Information provided:
>>>>

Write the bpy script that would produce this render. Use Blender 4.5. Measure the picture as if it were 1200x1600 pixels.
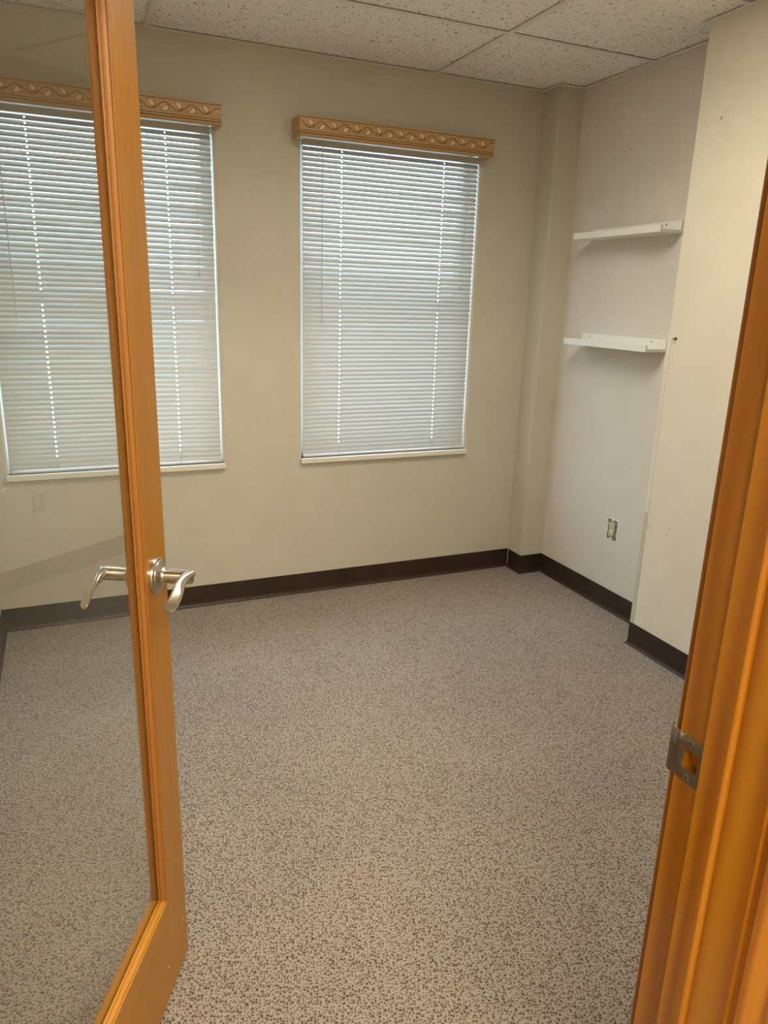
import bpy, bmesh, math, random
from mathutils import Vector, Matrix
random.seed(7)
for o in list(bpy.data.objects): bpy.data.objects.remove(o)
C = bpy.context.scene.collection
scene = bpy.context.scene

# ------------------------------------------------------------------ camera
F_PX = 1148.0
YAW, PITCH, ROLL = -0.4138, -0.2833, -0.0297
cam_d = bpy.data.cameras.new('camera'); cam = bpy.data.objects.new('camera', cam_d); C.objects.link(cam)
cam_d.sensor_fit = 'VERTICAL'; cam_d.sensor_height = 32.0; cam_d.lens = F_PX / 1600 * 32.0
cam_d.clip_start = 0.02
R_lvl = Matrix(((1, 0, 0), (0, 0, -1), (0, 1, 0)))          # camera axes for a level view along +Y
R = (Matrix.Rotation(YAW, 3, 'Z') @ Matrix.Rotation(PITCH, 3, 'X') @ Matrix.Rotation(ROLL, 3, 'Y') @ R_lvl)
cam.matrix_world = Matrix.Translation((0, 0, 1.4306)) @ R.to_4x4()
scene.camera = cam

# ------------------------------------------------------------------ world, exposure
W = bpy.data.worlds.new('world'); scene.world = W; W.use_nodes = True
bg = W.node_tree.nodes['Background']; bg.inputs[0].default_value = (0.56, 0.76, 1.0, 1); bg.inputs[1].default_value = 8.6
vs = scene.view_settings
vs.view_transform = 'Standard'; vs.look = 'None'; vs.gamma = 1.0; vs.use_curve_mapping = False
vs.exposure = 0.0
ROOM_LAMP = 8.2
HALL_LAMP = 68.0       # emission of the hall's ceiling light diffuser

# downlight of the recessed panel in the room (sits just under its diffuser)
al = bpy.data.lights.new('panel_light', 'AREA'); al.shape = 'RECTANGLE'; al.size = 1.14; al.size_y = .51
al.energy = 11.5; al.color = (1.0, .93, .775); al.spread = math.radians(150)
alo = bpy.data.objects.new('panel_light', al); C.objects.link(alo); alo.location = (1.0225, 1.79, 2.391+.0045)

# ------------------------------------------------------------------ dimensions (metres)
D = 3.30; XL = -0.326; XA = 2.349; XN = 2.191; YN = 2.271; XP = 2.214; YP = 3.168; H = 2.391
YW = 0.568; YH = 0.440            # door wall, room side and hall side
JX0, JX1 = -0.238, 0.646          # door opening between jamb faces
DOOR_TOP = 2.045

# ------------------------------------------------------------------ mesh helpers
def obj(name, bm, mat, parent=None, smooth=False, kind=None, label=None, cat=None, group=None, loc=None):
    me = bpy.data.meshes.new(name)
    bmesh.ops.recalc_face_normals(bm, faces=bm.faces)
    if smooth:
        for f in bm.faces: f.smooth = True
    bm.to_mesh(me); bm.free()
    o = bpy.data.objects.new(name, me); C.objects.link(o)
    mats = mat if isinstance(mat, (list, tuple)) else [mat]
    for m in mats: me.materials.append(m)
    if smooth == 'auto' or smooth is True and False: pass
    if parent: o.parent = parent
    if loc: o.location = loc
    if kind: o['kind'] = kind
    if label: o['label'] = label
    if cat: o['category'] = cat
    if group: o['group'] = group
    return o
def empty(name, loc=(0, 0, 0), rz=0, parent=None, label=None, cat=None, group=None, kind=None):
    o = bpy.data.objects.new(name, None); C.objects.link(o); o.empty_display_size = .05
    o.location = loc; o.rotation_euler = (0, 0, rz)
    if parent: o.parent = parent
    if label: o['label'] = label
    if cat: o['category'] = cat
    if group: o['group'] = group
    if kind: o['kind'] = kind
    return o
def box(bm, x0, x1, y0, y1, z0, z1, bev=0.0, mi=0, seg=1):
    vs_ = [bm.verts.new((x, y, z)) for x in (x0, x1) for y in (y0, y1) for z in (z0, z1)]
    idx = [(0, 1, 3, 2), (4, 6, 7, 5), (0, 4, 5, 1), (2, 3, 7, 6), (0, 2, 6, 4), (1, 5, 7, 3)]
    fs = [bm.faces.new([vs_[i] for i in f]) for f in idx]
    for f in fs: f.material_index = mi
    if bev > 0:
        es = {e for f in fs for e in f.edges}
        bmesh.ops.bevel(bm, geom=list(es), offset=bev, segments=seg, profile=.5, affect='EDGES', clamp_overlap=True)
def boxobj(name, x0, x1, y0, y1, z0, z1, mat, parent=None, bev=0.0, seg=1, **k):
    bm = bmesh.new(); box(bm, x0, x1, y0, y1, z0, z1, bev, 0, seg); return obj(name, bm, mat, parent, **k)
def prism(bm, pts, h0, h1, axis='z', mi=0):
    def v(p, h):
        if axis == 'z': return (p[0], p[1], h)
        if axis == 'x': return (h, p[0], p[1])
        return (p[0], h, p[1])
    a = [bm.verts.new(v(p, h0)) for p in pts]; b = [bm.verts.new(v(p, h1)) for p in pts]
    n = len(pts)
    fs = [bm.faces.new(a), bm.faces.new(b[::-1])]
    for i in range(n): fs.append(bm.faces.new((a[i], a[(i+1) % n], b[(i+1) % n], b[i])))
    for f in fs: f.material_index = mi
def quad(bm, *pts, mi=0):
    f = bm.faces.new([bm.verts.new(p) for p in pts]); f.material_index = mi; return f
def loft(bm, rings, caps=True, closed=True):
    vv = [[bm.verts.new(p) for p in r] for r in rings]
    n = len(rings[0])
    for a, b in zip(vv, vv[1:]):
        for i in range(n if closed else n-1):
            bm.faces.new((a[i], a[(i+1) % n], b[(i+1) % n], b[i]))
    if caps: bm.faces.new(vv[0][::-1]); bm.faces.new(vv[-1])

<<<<
>>>>

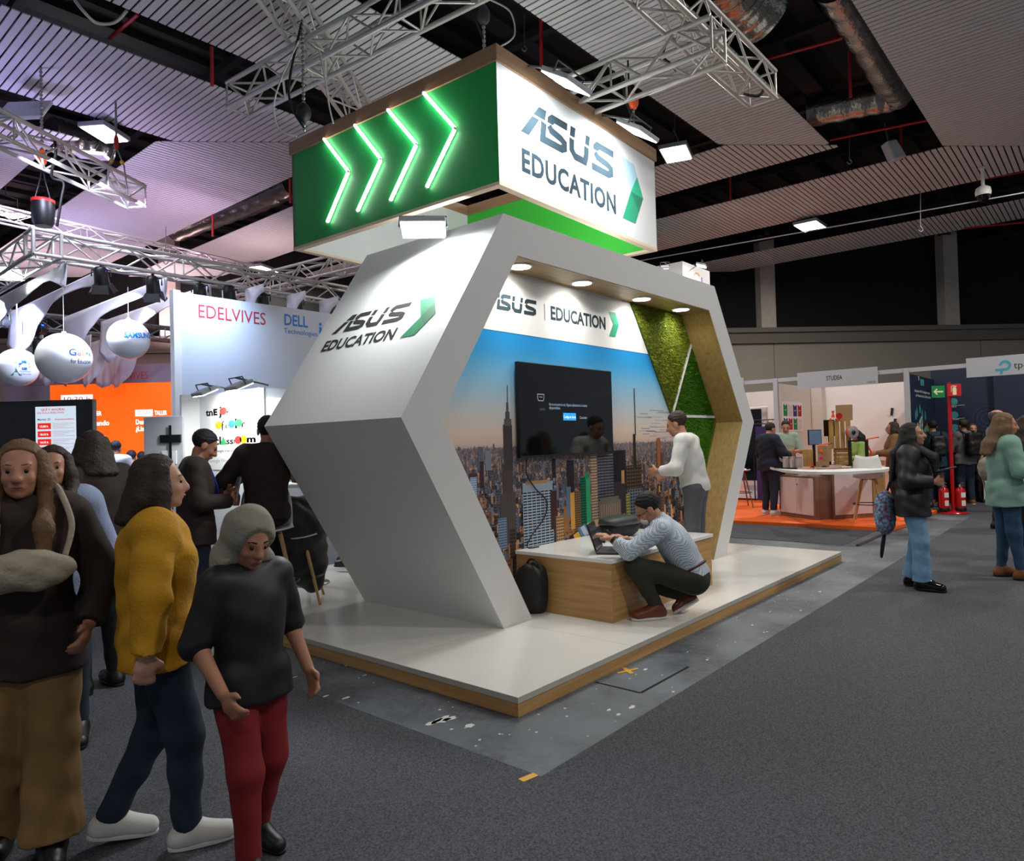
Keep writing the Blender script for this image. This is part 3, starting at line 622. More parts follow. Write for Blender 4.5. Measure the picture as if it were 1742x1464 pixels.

<<<<
>>>>

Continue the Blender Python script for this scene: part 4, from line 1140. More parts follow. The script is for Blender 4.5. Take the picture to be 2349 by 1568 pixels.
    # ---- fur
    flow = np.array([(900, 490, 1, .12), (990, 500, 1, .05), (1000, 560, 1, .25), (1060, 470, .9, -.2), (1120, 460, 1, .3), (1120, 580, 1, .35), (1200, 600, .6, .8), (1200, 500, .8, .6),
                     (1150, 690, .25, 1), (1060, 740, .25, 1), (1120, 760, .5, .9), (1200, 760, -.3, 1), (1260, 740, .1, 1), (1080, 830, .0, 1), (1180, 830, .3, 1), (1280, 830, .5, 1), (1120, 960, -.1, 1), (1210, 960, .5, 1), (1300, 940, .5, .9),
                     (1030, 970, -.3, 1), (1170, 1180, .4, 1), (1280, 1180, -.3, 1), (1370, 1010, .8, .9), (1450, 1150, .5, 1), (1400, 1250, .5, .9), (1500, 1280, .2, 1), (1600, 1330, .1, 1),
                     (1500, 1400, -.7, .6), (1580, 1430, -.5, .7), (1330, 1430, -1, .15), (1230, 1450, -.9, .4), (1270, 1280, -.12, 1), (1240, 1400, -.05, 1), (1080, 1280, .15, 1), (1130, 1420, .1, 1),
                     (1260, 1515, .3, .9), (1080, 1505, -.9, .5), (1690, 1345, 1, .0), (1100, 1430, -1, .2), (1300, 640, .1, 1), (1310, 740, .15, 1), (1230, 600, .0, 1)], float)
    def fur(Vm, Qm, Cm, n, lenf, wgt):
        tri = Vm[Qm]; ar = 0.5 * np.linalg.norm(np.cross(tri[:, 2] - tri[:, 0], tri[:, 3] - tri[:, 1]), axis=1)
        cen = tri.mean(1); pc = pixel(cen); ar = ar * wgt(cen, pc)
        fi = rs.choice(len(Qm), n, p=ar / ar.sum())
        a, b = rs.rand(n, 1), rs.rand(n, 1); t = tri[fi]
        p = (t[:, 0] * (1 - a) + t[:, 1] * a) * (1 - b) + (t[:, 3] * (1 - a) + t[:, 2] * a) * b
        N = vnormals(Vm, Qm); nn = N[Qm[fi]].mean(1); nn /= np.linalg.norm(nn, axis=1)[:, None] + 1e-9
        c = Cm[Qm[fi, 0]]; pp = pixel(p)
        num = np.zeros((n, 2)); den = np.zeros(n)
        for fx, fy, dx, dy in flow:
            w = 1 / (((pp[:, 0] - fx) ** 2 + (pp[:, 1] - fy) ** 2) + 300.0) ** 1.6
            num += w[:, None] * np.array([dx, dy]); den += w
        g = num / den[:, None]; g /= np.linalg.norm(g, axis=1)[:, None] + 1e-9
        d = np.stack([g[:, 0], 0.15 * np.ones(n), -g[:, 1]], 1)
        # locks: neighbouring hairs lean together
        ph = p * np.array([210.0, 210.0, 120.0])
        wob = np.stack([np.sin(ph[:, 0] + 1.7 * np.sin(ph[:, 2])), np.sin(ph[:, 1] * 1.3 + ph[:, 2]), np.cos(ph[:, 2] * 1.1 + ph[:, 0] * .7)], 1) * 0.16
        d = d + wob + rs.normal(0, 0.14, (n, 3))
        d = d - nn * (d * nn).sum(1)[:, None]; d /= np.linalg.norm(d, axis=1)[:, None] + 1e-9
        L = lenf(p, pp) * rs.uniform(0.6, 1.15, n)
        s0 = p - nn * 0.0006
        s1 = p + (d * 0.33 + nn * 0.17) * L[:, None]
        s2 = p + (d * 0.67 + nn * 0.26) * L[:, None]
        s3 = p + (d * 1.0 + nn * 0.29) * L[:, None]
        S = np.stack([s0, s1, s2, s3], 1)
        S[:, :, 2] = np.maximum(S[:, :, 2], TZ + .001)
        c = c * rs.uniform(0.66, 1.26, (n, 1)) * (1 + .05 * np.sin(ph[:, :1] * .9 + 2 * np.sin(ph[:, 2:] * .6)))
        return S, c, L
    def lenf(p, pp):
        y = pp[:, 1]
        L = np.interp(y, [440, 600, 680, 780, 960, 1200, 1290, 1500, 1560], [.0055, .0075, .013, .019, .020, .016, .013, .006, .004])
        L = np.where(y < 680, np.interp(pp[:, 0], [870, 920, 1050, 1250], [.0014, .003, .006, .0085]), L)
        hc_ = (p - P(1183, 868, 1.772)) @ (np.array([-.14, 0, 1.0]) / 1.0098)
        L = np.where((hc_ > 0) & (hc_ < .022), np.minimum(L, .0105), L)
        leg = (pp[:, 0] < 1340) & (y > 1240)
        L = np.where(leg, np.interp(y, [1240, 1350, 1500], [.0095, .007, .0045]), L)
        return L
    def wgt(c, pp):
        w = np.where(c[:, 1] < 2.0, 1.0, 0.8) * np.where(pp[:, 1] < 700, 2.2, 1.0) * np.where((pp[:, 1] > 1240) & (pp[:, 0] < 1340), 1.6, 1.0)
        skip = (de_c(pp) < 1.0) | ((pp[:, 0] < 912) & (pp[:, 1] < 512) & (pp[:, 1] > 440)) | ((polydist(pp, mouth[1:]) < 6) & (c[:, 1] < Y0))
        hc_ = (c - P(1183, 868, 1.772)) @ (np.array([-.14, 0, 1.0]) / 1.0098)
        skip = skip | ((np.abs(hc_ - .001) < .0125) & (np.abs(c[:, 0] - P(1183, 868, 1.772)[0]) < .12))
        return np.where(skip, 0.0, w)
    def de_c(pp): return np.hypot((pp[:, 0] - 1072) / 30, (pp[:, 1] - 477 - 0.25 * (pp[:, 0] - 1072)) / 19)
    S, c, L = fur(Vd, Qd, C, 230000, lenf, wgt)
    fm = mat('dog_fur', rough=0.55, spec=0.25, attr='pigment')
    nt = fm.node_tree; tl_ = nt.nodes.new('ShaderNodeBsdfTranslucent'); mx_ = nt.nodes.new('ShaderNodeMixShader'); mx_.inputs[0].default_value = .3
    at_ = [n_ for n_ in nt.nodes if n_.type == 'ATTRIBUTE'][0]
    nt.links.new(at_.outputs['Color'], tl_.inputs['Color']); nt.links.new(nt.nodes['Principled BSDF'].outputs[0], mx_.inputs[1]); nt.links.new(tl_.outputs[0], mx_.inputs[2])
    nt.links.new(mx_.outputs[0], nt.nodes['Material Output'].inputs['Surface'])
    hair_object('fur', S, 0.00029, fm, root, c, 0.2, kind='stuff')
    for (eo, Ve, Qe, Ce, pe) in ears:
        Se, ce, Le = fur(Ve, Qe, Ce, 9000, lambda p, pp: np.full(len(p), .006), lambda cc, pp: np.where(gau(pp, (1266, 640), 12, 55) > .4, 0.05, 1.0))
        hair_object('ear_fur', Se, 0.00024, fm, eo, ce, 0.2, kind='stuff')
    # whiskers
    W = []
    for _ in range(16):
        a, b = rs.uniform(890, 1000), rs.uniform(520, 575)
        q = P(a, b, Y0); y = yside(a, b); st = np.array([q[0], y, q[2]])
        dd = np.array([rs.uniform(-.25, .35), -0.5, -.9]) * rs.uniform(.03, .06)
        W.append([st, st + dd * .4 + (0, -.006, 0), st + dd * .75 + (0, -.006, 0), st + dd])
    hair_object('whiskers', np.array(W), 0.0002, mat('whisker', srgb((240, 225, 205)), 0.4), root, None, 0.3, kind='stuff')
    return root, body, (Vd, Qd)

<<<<

Task description: Look through the entries above; copy every line holding the string "part".

Full output:
Keep writing the Blender script for this image. This is part 3, starting at line 622. More parts follow. Write for Blender 4.5. Measure the picture as if it were 1742x1464 pixels.
Continue the Blender Python script for this scene: part 4, from line 1140. More parts follow. The script is for Blender 4.5. Take the picture to be 2349 by 1568 pixels.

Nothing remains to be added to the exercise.